|
> 既存の企業の生産力、すなわち生産ラインの数だけでは、陸海軍が要求する飛行機の生産は決定的に実現不可能だったのです。
生産ラインは確かに増設していくことになるでしょう。
生産数の絶対量向上のみならず、生産工場の空襲被害による生産力低下のリスクを低減させるためにも、工場は分散し、複数の生産ラインで並行生産する必要は必ず出てきます。
航空戦力の効率化を目的に空軍が健軍された場合、航空機メーカーの統廃合が進むだろうとは言いましたが、それは生産ラインの削減を意味しません。航空機メーカー統廃合によって「整理」されるのは、生産ライン以外のリソースです。

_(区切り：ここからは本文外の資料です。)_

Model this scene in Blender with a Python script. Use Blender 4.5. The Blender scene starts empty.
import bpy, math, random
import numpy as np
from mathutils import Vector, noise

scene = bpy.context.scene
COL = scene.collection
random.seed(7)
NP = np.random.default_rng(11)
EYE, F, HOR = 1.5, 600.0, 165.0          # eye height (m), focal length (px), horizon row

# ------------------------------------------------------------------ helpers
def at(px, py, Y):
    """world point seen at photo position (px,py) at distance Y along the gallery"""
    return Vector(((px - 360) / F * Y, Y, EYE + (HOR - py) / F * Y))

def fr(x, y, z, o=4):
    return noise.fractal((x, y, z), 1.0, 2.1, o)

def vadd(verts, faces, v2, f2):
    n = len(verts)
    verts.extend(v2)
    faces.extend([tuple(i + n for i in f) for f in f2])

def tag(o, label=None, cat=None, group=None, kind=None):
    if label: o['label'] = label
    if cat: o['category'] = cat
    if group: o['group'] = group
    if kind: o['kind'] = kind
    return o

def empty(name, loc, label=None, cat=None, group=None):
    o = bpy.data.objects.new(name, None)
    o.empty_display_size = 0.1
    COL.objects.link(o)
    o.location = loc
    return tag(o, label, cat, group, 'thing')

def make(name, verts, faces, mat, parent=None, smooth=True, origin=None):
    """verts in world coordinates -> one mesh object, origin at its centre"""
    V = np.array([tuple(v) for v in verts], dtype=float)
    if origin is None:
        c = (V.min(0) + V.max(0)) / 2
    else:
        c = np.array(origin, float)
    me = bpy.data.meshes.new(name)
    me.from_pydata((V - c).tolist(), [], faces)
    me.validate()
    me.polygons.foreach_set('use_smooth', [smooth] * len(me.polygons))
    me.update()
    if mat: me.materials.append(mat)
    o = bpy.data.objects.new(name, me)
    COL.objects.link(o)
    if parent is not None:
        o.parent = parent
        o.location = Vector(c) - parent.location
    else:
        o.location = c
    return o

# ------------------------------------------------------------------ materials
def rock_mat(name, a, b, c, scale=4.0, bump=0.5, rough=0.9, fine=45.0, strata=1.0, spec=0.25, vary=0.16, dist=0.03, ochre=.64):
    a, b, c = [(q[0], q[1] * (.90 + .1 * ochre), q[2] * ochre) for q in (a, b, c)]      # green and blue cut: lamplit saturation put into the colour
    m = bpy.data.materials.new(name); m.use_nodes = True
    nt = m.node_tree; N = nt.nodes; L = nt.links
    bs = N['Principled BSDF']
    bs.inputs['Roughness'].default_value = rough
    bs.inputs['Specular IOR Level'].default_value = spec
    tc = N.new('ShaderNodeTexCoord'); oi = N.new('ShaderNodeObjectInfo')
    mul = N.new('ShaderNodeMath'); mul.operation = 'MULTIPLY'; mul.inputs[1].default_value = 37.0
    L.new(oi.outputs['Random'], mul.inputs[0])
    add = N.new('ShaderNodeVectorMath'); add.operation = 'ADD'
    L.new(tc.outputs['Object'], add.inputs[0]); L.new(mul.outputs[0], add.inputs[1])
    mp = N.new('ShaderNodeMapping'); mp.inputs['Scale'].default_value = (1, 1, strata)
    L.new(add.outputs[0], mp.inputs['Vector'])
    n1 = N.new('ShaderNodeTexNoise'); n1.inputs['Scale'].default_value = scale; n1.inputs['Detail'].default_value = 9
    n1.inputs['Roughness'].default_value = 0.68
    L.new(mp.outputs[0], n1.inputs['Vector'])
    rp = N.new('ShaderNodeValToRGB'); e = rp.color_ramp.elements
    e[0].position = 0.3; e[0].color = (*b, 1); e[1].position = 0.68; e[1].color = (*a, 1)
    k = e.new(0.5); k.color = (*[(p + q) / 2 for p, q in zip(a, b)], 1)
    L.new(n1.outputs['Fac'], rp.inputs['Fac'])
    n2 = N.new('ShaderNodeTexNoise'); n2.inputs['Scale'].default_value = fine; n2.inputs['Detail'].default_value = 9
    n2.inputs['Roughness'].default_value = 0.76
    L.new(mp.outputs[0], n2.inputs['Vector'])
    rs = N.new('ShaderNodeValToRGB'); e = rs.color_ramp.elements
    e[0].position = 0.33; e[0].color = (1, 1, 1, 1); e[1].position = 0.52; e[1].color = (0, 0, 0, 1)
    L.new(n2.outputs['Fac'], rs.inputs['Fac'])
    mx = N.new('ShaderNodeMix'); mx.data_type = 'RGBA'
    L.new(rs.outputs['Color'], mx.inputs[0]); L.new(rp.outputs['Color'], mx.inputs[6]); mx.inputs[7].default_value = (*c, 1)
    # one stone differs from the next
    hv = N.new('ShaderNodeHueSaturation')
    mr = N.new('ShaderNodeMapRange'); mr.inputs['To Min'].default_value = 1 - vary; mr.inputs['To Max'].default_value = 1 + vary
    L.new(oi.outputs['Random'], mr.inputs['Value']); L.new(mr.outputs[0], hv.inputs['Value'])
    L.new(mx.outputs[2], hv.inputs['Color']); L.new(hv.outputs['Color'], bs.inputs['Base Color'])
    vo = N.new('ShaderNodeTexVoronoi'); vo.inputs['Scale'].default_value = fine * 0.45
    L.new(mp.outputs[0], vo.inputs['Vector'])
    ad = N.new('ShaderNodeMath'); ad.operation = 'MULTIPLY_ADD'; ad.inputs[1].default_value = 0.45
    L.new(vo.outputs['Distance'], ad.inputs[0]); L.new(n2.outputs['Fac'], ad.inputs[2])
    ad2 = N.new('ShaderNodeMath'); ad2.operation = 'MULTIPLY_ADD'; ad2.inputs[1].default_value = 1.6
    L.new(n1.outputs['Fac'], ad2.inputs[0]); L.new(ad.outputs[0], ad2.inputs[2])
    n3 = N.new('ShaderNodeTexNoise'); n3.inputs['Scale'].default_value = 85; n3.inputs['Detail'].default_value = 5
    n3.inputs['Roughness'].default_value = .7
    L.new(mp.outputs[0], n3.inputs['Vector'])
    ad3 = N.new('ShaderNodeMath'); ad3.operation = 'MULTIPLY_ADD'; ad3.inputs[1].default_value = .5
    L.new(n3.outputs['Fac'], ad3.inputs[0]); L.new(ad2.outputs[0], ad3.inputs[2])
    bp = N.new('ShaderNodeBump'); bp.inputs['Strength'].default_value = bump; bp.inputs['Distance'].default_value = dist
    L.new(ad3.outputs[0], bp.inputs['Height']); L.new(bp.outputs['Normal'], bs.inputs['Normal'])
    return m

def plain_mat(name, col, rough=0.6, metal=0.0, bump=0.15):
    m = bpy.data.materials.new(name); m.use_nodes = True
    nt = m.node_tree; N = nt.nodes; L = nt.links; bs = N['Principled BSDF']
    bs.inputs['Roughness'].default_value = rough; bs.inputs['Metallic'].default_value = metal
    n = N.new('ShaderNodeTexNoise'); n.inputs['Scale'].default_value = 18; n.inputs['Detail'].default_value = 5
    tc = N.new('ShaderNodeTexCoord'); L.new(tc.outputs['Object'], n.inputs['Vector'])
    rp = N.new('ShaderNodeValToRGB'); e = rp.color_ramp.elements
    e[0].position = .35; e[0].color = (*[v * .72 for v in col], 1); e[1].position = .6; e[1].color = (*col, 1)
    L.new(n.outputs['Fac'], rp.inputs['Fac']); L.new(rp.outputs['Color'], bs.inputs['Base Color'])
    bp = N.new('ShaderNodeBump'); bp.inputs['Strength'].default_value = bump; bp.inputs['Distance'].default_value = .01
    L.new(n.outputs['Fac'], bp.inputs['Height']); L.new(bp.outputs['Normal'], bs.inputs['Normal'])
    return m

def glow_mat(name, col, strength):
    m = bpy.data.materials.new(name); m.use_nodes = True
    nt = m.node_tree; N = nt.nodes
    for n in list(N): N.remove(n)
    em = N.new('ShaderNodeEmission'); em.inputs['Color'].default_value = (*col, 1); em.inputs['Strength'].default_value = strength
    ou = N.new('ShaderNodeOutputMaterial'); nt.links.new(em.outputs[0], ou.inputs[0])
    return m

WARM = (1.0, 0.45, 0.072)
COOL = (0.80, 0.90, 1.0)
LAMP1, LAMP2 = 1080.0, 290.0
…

たとえば話を単純化すると、メーカーの開発部門なんかは1.基礎研究を行うチーム2.次期新型機を開発するチーム3.現行機の改良や不具合対応をするチームの3つが必要になり、それら3チームが各メーカー毎に抱え込まれ、しかも複数の機種(戦闘機とか爆撃機とか)を扱うメーカーでは2.と3.を機種毎に抱える必要も出てきます。
それらは(極端ですが)挙国一致体制・総動員体制で国家全体のリソースを高効率化する視点から見ると、同じ仕事をする人材・機材が重複しているに過ぎず、削減すべき「無駄」となります。
空軍が戦闘機を継続的に配備し続けるために必要な開発部門は、極端にいうと国全体で3チームあれば良く、次期戦闘機を競作させるとしても4チーム分のリソース(1.基礎研究×1、2.次期機開発×2、3.現行機改良×1)があれば十分ということになります。
開発部門以外にも生産には直接関係ない部門・・・たとえば経理とか人事とか資材調達とか広報とか・・・も、航空機メーカーの統廃合による「整理」の対象となるでしょう。
こうした統廃合は、仮に戦争終結後に日本の航空機産業が存続したとしても、万万が一戦争に勝利したとしても、航空技術の向上にともなう開発コストの高騰によっていずれ必然的に起こることです。いわば宿命と言っても良いでしょう。
ただ、空軍設立によって航空戦力の効率化が図られた場合、陸軍と海軍がそれぞれ個別に同種の航空機戦力を整えていた状況にくらべ、そうした業界再編成(業界全体の効率化)はより早い段階で行われることになるであろう・・・という話です。
したがって、ここで私が言う航空機メーカーの統廃合によるメーカー数の減少は、生産ライン数(生産力)の増減とは必ずしもつながるものではありません。